Cette distinction est également le propre de la Kédousha, de la sainteté, qui renvoie toujours à la notion de "distanciation". (Par exemple le peuple juif à qui il est demandé d'aspirer à la Kédousha et qui est censé opérer une séparation entre lui et les nations.) (Rav Wolbe, Chiourims).
Le vin d'Egypte
Si nous admettons, comme le suggèrent beaucoup de maîtres, que la famille des patriarches respectait les injonctions de la Tora avant même que celle-ci n'ait été donnée, comment les frères de Yossef étaient-ils autorisés à boire du vin avec celui qu'ils considéraient encore comme un égyptien, donc un idolâtre? La réponse la plus simple que nous pouvons apporter se base sur l'enseignement du Ramban qui établit que le respect des Mitsvots "pré-Matan Tora" n'était observé par les Avots uniquement en terre d'Israel. Or les frères étaient à ce moment-là en Egypte. (Mérapsin Igré)
Sans rancœurs.
Lorsque Yossef reconnut ses frères, il se conduisit envers eux comme un étranger. L'expression employée est ''Vayitnaker", de la racine NCR, renvoyant à l'étranger. Pourtant, la fameuse traduction araméenne d'Ounkelos, généralement très proche du texte, traduit: "il réfléchit à ce qu'il allait dire''. En admettant qu'Ounkelos ait préféré donner une traduction plus proche du sens que de la forme, encore faudrait-il en saisir le rapport avec l'expression original!

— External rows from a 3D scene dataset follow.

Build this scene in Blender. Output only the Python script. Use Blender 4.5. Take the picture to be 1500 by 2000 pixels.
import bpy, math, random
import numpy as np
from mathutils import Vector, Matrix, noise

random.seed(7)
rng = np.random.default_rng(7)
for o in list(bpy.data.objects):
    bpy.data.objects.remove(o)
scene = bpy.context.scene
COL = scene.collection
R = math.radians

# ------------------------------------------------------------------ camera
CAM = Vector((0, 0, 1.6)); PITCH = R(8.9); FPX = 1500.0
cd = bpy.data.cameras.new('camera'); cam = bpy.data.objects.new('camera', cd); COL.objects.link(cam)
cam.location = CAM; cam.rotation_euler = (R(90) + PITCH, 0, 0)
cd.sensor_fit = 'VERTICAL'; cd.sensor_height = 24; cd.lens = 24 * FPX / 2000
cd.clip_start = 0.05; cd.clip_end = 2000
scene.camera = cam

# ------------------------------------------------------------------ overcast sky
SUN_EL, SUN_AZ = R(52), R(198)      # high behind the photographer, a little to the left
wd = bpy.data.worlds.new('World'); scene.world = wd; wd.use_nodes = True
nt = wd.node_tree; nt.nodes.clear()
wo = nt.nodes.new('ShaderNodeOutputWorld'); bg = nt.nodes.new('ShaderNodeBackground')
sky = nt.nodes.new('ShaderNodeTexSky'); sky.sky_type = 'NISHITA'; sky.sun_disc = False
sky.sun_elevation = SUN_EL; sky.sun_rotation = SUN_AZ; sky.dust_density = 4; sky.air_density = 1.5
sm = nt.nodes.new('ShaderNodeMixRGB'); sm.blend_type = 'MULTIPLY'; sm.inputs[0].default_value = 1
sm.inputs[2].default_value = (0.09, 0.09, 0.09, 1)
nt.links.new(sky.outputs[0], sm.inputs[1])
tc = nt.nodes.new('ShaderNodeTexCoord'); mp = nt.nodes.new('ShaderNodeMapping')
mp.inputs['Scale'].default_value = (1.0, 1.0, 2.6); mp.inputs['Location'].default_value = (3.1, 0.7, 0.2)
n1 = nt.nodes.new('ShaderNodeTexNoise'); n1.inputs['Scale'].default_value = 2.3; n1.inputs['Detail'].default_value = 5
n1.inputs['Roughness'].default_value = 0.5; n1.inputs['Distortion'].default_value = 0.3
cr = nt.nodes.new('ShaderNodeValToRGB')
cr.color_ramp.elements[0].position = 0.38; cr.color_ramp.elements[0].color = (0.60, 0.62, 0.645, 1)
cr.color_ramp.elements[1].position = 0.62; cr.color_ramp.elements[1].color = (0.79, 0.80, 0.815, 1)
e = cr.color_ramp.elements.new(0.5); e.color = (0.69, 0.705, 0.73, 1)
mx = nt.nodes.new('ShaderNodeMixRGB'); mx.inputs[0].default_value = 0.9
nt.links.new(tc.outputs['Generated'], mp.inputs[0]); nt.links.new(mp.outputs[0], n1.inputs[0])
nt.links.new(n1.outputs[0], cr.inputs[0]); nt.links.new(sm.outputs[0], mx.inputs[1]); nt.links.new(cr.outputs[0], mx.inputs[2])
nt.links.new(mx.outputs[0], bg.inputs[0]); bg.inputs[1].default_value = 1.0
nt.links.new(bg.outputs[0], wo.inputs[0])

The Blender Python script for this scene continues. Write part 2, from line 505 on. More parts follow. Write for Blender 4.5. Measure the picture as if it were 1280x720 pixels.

En fait, explique le Divré Yéh'ezkel, Yossef craignait qu'en donnant une "leçon" aux frères, il ne se laisse guider par une éventuelle volonté de vengeance. Le traitement qu'il subit jadis était naturellement propice à éveiller ce genre de sentiments. Il se donna donc le temps de se mettre en condition d'étranger afin d'être sûr d'agir envers ses frères avec toute la froideur et l'objectivité d'une personne qui ne serait pas de la famille. Lorsque la Tora parle d'étrangéité, elle fait donc référence à cette réflexion précédant la réaction.